#### WRITTEN TASK:
Transcribe all of the material exactly. Any picture in it should be left out.
########################################
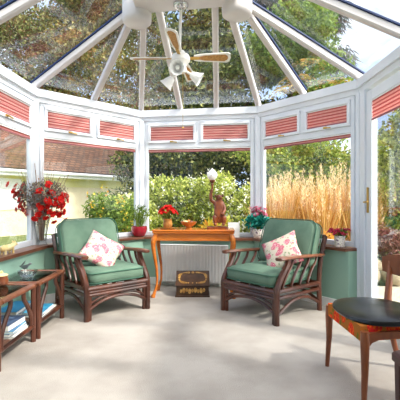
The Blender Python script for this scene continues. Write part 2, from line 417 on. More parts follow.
def window_unit(name, A, B, tops, sill=True):
    """uPVC frame from A to B with a big lower pane and small opening lights above"""
    t = (B-A).normalized(); n = V((t.y, -t.x, 0)); Ln = (B-A).length
    root = empty(name, (A.x, A.y, ZS), math.atan2(t.y, t.x), kind='structure')
    # local x along the wall, local y: outwards (+)
    e = .062; H = ZE-.14-ZS; zt = 1.79-ZS; fd = .05
    f = MB()
    f.box((e, -fd/2, 0), (Ln-e, fd/2, .055)); f.box((e, -fd/2, H-.035), (Ln-e, fd/2, H))
    f.box((e, -fd/2, .055), (e+.045, fd/2, H-.035)); f.box((Ln-e-.045, -fd/2, .055), (Ln-e, fd/2, H-.035))
    f.box((e+.045, -fd/2, zt), (Ln-e-.045, fd/2, zt+.07))
    x0 = e+.045; x1 = Ln-e-.045; w = (x1-x0)/tops
    for i in range(1, tops): f.box((x0+w*i-.03, -fd/2, zt+.07), (x0+w*i+.03, fd/2, H-.035))
    f.build('window_frame', 'upvc', root, bevel=.006)
    # gasket lines
    MB().box((x0, -.004, .055), (x1, .004, zt)).build('window_pane', 'glass', root)
    for i in range(tops):
        a = x0+w*i+(.03 if i else 0); b = x0+w*(i+1)-(.03 if i < tops-1 else 0); z0 = zt+.07; z1 = H-.035
        s = MB(); q = .035; y0, y1 = -.042, .012
        s.box((a, y0, z0), (b, y1, z0+q)); s.box((a, y0, z1-q), (b, y1, z1)); s.box((a, y0, z0+q), (a+q, y1, z1-q)); s.box((b-q, y0, z0+q), (b, y1, z1-q))
        so = s.build('sash', 'upvc', root, bevel=.005)
        MB().box((a+q, -.004, z0+q), (b-q, .004, z1-q)).build('pane', 'glass', so)
        hx = (a+b)/2
        h = MB(); h.box((hx-.02, y0-.012, z0+.006), (hx+.02, y0, z0+.026)); h.bar((hx-.01, y0-.02, z0+.016), (hx+.075, y0-.022, z0+.004), .012, .012)
        h.build('window_handle', 'brass', so)
    return root, x0, x1, w, zt, H
BL = []
def blind(root, xa, xb, z0, z1, label, y=-.03, name='pleated_blind', group='pink pleated blinds on the small top lights'):
    mt = root.matrix_basis.copy() if False else Matrix.Translation(root.location) @ Matrix.Rotation(root.rotation_euler.z, 4, 'Z')
    e = empty(name, mt @ V(((xa+xb)/2, y, z1)), root.rotation_euler.z, label=label, cat='blind', group=group)
    w = (xb-xa)/2; zz = z0-z1; npl = max(2, int(-zz/.022)); m = MB(); prof = []
    for i in range(npl*2+1):
        prof.append((.007 if i % 2 else -.001, zz+.012+(-zz-.022)*i/(npl*2)))
    ring = [(yy, z) for yy, z in prof]+[(yy+.003, z) for yy, z in prof[::-1]]
    m.loft([[(x, yy-.004, z) for yy, z in ring] for x in (-w, w)])
    m.build('pleated_fabric', 'blind_pink', e)
    MB().box((-w, -.009, -.012), (w, .009, 0)).build('head_rail', 'white_paint', e)
    MB().box((-w, -.008, zz), (w, .008, zz+.012)).build('bottom_rail', 'blind_rail', e)
    return e
def unit_with_blinds(name, A, B, tops, labels, mainlabel):
    r, x0, x1, w, zt, H = window_unit(name, A, B, tops)
    for i in range(tops):
        a = x0+w*i+(.03 if i else 0)+.037; b = x0+w*(i+1)-(.03 if i < tops-1 else 0)-.037
        blind(r, a, b, zt+.07+.038, H-.035-.037, labels[i], y=-.020)
    if mainlabel:
        e = blind(r, x0+.004, x1-.004, zt-.05, zt-.002, mainlabel, y=-.012, group='raised blinds at the top of the big lower panes')
    return r
LW = L1+(L0-L1).normalized()*1.25
unit_with_blinds('window_1', LW, L1, 1, ['pink pleated blind on the top light of the far left side window'], 'raised pink blind edge at the top of the left side window')
unit_with_blinds('window_2', L1, L2, 2, ['pink pleated blind left of the mullion in the left angled window', 'pink pleated blind right of the mullion in the left angled window'], 'dark raised blind edge above the large left angled pane')
unit_with_blinds('window_3', L2, R2, 2, ['pink pleated blind on the left top light of the centre window', 'pink pleated blind on the right top light of the centre window'], 'raised pink blind edge above the large centre pane')
unit_with_blinds('window_4', R2, R1, 2, ['pink pleated blind on the left top light of the right angled window', 'pink pleated blind on the right top light beside the door post'], 'raised pink blind edge above the pane facing the golden grasses')
# unseen further left side window
LW2 = LW+(L0-L1).normalized()*1.3
window_unit('window_5', LW2, LW, 1)
LW3 = LW2+(L0-L1).normalized()*1.3
window_unit('window_6', LW3, LW2, 1)
tag(MB().lathe([(.05, ZS-.03), (.05, ZE-.14)], (LW.x, LW.y, 0), 8).build('trim_9', 'upvc'), kind='structure')
tag(MB().lathe([(.05, ZS-.03), (.05, ZE-.14)], (LW2.x, LW2.y, 0), 8).build('trim_10', 'upvc'), kind='structure')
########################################
#### EXERCISE ANSWER:
The Blender Python script for this scene continues. Write part 2, from line 417 on. More parts follow.
def window_unit(name, A, B, tops, sill=True):
    """uPVC frame from A to B with a big lower pane and small opening lights above"""
    t = (B-A).normalized(); n = V((t.y, -t.x, 0)); Ln = (B-A).length
    root = empty(name, (A.x, A.y, ZS), math.atan2(t.y, t.x), kind='structure')
    # local x along the wall, local y: outwards (+)
    e = .062; H = ZE-.14-ZS; zt = 1.79-ZS; fd = .05
    f = MB()
    f.box((e, -fd/2, 0), (Ln-e, fd/2, .055)); f.box((e, -fd/2, H-.035), (Ln-e, fd/2, H))
    f.box((e, -fd/2, .055), (e+.045, fd/2, H-.035)); f.box((Ln-e-.045, -fd/2, .055), (Ln-e, fd/2, H-.035))
    f.box((e+.045, -fd/2, zt), (Ln-e-.045, fd/2, zt+.07))
    x0 = e+.045; x1 = Ln-e-.045; w = (x1-x0)/tops
    for i in range(1, tops): f.box((x0+w*i-.03, -fd/2, zt+.07), (x0+w*i+.03, fd/2, H-.035))
    f.build('window_frame', 'upvc', root, bevel=.006)
    # gasket lines
    MB().box((x0, -.004, .055), (x1, .004, zt)).build('window_pane', 'glass', root)
    for i in range(tops):
        a = x0+w*i+(.03 if i else 0); b = x0+w*(i+1)-(.03 if i < tops-1 else 0); z0 = zt+.07; z1 = H-.035
        s = MB(); q = .035; y0, y1 = -.042, .012
        s.box((a, y0, z0), (b, y1, z0+q)); s.box((a, y0, z1-q), (b, y1, z1)); s.box((a, y0, z0+q), (a+q, y1, z1-q)); s.box((b-q, y0, z0+q), (b, y1, z1-q))
        so = s.build('sash', 'upvc', root, bevel=.005)
        MB().box((a+q, -.004, z0+q), (b-q, .004, z1-q)).build('pane', 'glass', so)
        hx = (a+b)/2
        h = MB(); h.box((hx-.02, y0-.012, z0+.006), (hx+.02, y0, z0+.026)); h.bar((hx-.01, y0-.02, z0+.016), (hx+.075, y0-.022, z0+.004), .012, .012)
        h.build('window_handle', 'brass', so)
    return root, x0, x1, w, zt, H
BL = []
def blind(root, xa, xb, z0, z1, label, y=-.03, name='pleated_blind', group='pink pleated blinds on the small top lights'):
    mt = root.matrix_basis.copy() if False else Matrix.Translation(root.location) @ Matrix.Rotation(root.rotation_euler.z, 4, 'Z')
    e = empty(name, mt @ V(((xa+xb)/2, y, z1)), root.rotation_euler.z, label=label, cat='blind', group=group)
    w = (xb-xa)/2; zz = z0-z1; npl = max(2, int(-zz/.022)); m = MB(); prof = []
    for i in range(npl*2+1):
        prof.append((.007 if i % 2 else -.001, zz+.012+(-zz-.022)*i/(npl*2)))
    ring = [(yy, z) for yy, z in prof]+[(yy+.003, z) for yy, z in prof[::-1]]
    m.loft([[(x, yy-.004, z) for yy, z in ring] for x in (-w, w)])
    m.build('pleated_fabric', 'blind_pink', e)
    MB().box((-w, -.009, -.012), (w, .009, 0)).build('head_rail', 'white_paint', e)
    MB().box((-w, -.008, zz), (w, .008, zz+.012)).build('bottom_rail', 'blind_rail', e)
    return e
def unit_with_blinds(name, A, B, tops, labels, mainlabel):
    r, x0, x1, w, zt, H = window_unit(name, A, B, tops)
    for i in range(tops):
        a = x0+w*i+(.03 if i else 0)+.037; b = x0+w*(i+1)-(.03 if i < tops-1 else 0)-.037
        blind(r, a, b, zt+.07+.038, H-.035-.037, labels[i], y=-.020)
    if mainlabel:
        e = blind(r, x0+.004, x1-.004, zt-.05, zt-.002, mainlabel, y=-.012, group='raised blinds at the top of the big lower panes')
    return r
LW = L1+(L0-L1).normalized()*1.25
unit_with_blinds('window_1', LW, L1, 1, ['pink pleated blind on the top light of the far left side window'], 'raised pink blind edge at the top of the left side window')
unit_with_blinds('window_2', L1, L2, 2, ['pink pleated blind left of the mullion in the left angled window', 'pink pleated blind right of the mullion in the left angled window'], 'dark raised blind edge above the large left angled pane')
unit_with_blinds('window_3', L2, R2, 2, ['pink pleated blind on the left top light of the centre window', 'pink pleated blind on the right top light of the centre window'], 'raised pink blind edge above the large centre pane')
unit_with_blinds('window_4', R2, R1, 2, ['pink pleated blind on the left top light of the right angled window', 'pink pleated blind on the right top light beside the door post'], 'raised pink blind edge above the pane facing the golden grasses')
# unseen further left side window
LW2 = LW+(L0-L1).normalized()*1.3
window_unit('window_5', LW2, LW, 1)
LW3 = LW2+(L0-L1).normalized()*1.3
window_unit('window_6', LW3, LW2, 1)
tag(MB().lathe([(.05, ZS-.03), (.05, ZE-.14)], (LW.x, LW.y, 0), 8).build('trim_9', 'upvc'), kind='structure')
tag(MB().lathe([(.05, ZS-.03), (.05, ZE-.14)], (LW2.x, LW2.y, 0), 8).build('trim_10', 'upvc'), kind='structure')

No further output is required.